:: Instructions for the task ::
Quote the listing below in full and exactly as written, but omit every picture.

:: Data block ::
::::::::
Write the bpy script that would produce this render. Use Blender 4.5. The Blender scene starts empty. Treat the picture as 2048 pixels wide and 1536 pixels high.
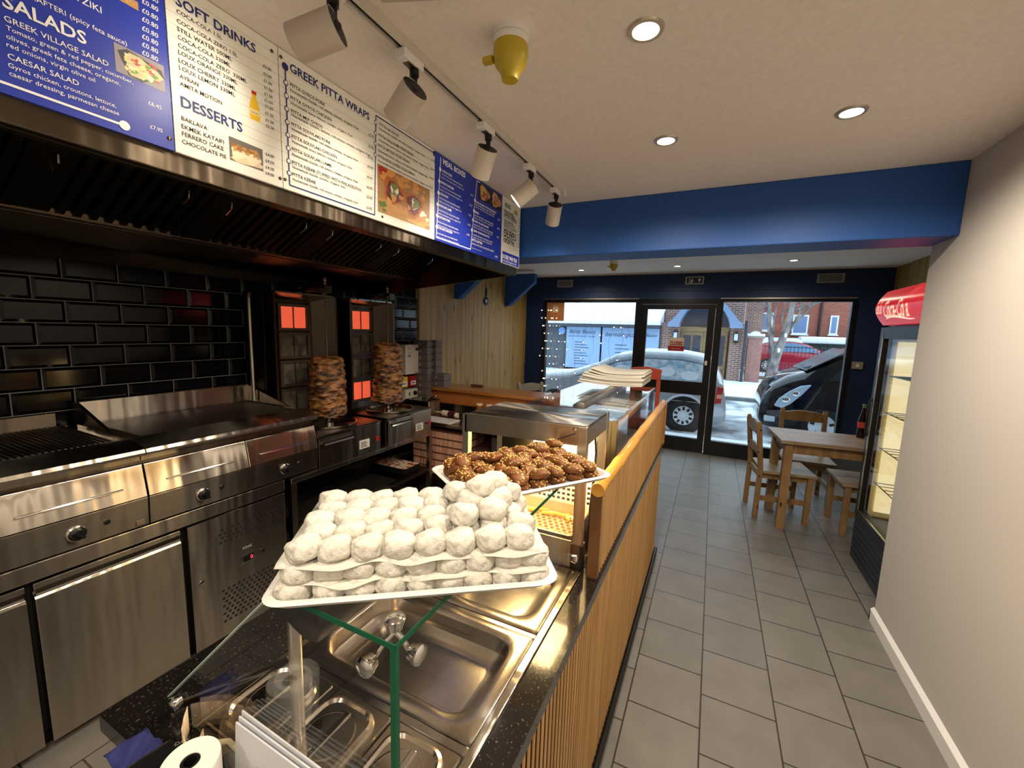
import bpy, bmesh, math, random
from mathutils import Vector, Matrix
C = bpy.context.scene.collection
sc = bpy.context.scene
PI = math.pi
random.seed(7)
# ---------------------------------------------------------------- camera, world, exposure
cam_d = bpy.data.cameras.new('camera'); cam = bpy.data.objects.new('camera', cam_d); C.objects.link(cam)
cam_d.sensor_fit = 'HORIZONTAL'; cam_d.sensor_width = 36.0; cam_d.lens = 827.435 * 36.0 / 2048.0
cam_d.clip_start = 0.02; cam_d.clip_end = 200
yaw, pitch, roll = math.radians(25.71227), math.radians(-7.55645), math.radians(1.72169)
R = (Matrix.Rotation(yaw, 3, 'Z') @ Matrix.Rotation(pitch, 3, 'X') @ Matrix(((1,0,0),(0,0,-1),(0,1,0))) @ Matrix.Rotation(roll, 3, 'Z'))
cam.matrix_world = Matrix.Translation((0, 0, 1.65)) @ R.to_4x4()
sc.camera = cam
w = bpy.data.worlds.new('overcast'); sc.world = w; w.use_nodes = True
bgn = w.node_tree.nodes['Background']; bgn.inputs[0].default_value = (0.66, 0.86, 1.0, 1); bgn.inputs[1].default_value = 2.9
sc.view_settings.view_transform = 'Standard'; sc.view_settings.look = 'None'
sc.view_settings.exposure = 0.0; sc.view_settings.gamma = 1.0; sc.view_settings.use_curve_mapping = False
sc.cycles.use_denoising = True
sc.cycles.max_bounces = 10; sc.cycles.transparent_max_bounces = 16
sc.cycles.sample_clamp_indirect = 4.0
WARM = (1.0, 0.86, 0.69)
def lamp(kind, name, loc, power, color=WARM, size=0.05, aim=None, cone=130, blend=0.5, parent=None):
    d = bpy.data.lights.new(name, kind); d.energy = power; d.color = color
    if kind in ('POINT', 'SPOT'): d.shadow_soft_size = size
    if kind == 'SPOT': d.spot_size = math.radians(cone); d.spot_blend = blend
    if kind == 'AREA': d.size = size
    o = bpy.data.objects.new(name, d); C.objects.link(o); o.location = loc
    if aim is not None: o.rotation_euler = (Vector(aim) - Vector(loc)).to_track_quat('-Z', 'Y').to_euler()
    if parent is not None:
        o.parent = parent; o.location = Vector(loc) - parent.location
    return o
DOWN_AND_FILL = [(-0.24, 1.277), (-0.258, 1.99), (0.382, 2.0), (0.5, 0.4), (-0.3, -0.2), (0.45, -1.1), (-0.7, -1.3), (-2.2, -0.5)]  # leading entries have fittings; the rest are unseen lamps added for fill
DOWN_FAR = [(-1.704, 5.61), (-0.479, 5.56), (0.70, 5.44)]
for x, y in DOWN_AND_FILL: lamp('SPOT', 'downlight_and_fill_glow', (x, y, 2.452), 54, size=0.035, aim=(x, y, 0), cone=165, blend=0.6)
for x, y in DOWN_FAR: lamp('SPOT', 'downlight_and_fill_glow', (x, y, 2.452), 22, size=0.035, aim=(x, y, 0), cone=165, blend=0.6)
# ---------------------------------------------------------------- helpers
def tag(o, label=None, cat=None, group=None, kind=None):
    if label: o['label'] = label
    if cat: o['category'] = cat
    if group: o['group'] = group
    if kind: o['kind'] = kind
    return o
def thing(name, label, cat, loc=(0,0,0), rotz=0.0, group=None, rot=None):
    o = bpy.data.objects.new(name, None); C.objects.link(o); o.empty_display_size = 0.05
    o.location = loc; o.rotation_euler = rot if rot else (0, 0, rotz)
    return tag(o, label, cat, group)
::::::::
:: Result for this task ::
Write the bpy script that would produce this render. Use Blender 4.5. The Blender scene starts empty. Treat the picture as 2048 pixels wide and 1536 pixels high.
import bpy, bmesh, math, random
from mathutils import Vector, Matrix
C = bpy.context.scene.collection
sc = bpy.context.scene
PI = math.pi
random.seed(7)
# ---------------------------------------------------------------- camera, world, exposure
cam_d = bpy.data.cameras.new('camera'); cam = bpy.data.objects.new('camera', cam_d); C.objects.link(cam)
cam_d.sensor_fit = 'HORIZONTAL'; cam_d.sensor_width = 36.0; cam_d.lens = 827.435 * 36.0 / 2048.0
cam_d.clip_start = 0.02; cam_d.clip_end = 200
yaw, pitch, roll = math.radians(25.71227), math.radians(-7.55645), math.radians(1.72169)
R = (Matrix.Rotation(yaw, 3, 'Z') @ Matrix.Rotation(pitch, 3, 'X') @ Matrix(((1,0,0),(0,0,-1),(0,1,0))) @ Matrix.Rotation(roll, 3, 'Z'))
cam.matrix_world = Matrix.Translation((0, 0, 1.65)) @ R.to_4x4()
sc.camera = cam
w = bpy.data.worlds.new('overcast'); sc.world = w; w.use_nodes = True
bgn = w.node_tree.nodes['Background']; bgn.inputs[0].default_value = (0.66, 0.86, 1.0, 1); bgn.inputs[1].default_value = 2.9
sc.view_settings.view_transform = 'Standard'; sc.view_settings.look = 'None'
sc.view_settings.exposure = 0.0; sc.view_settings.gamma = 1.0; sc.view_settings.use_curve_mapping = False
sc.cycles.use_denoising = True
sc.cycles.max_bounces = 10; sc.cycles.transparent_max_bounces = 16
sc.cycles.sample_clamp_indirect = 4.0
WARM = (1.0, 0.86, 0.69)
def lamp(kind, name, loc, power, color=WARM, size=0.05, aim=None, cone=130, blend=0.5, parent=None):
    d = bpy.data.lights.new(name, kind); d.energy = power; d.color = color
    if kind in ('POINT', 'SPOT'): d.shadow_soft_size = size
    if kind == 'SPOT': d.spot_size = math.radians(cone); d.spot_blend = blend
    if kind == 'AREA': d.size = size
    o = bpy.data.objects.new(name, d); C.objects.link(o); o.location = loc
    if aim is not None: o.rotation_euler = (Vector(aim) - Vector(loc)).to_track_quat('-Z', 'Y').to_euler()
    if parent is not None:
        o.parent = parent; o.location = Vector(loc) - parent.location
    return o
DOWN_AND_FILL = [(-0.24, 1.277), (-0.258, 1.99), (0.382, 2.0), (0.5, 0.4), (-0.3, -0.2), (0.45, -1.1), (-0.7, -1.3), (-2.2, -0.5)]  # leading entries have fittings; the rest are unseen lamps added for fill
DOWN_FAR = [(-1.704, 5.61), (-0.479, 5.56), (0.70, 5.44)]
for x, y in DOWN_AND_FILL: lamp('SPOT', 'downlight_and_fill_glow', (x, y, 2.452), 54, size=0.035, aim=(x, y, 0), cone=165, blend=0.6)
for x, y in DOWN_FAR: lamp('SPOT', 'downlight_and_fill_glow', (x, y, 2.452), 22, size=0.035, aim=(x, y, 0), cone=165, blend=0.6)
# ---------------------------------------------------------------- helpers
def tag(o, label=None, cat=None, group=None, kind=None):
    if label: o['label'] = label
    if cat: o['category'] = cat
    if group: o['group'] = group
    if kind: o['kind'] = kind
    return o
def thing(name, label, cat, loc=(0,0,0), rotz=0.0, group=None, rot=None):
    o = bpy.data.objects.new(name, None); C.objects.link(o); o.empty_display_size = 0.05
    o.location = loc; o.rotation_euler = rot if rot else (0, 0, rotz)
    return tag(o, label, cat, group)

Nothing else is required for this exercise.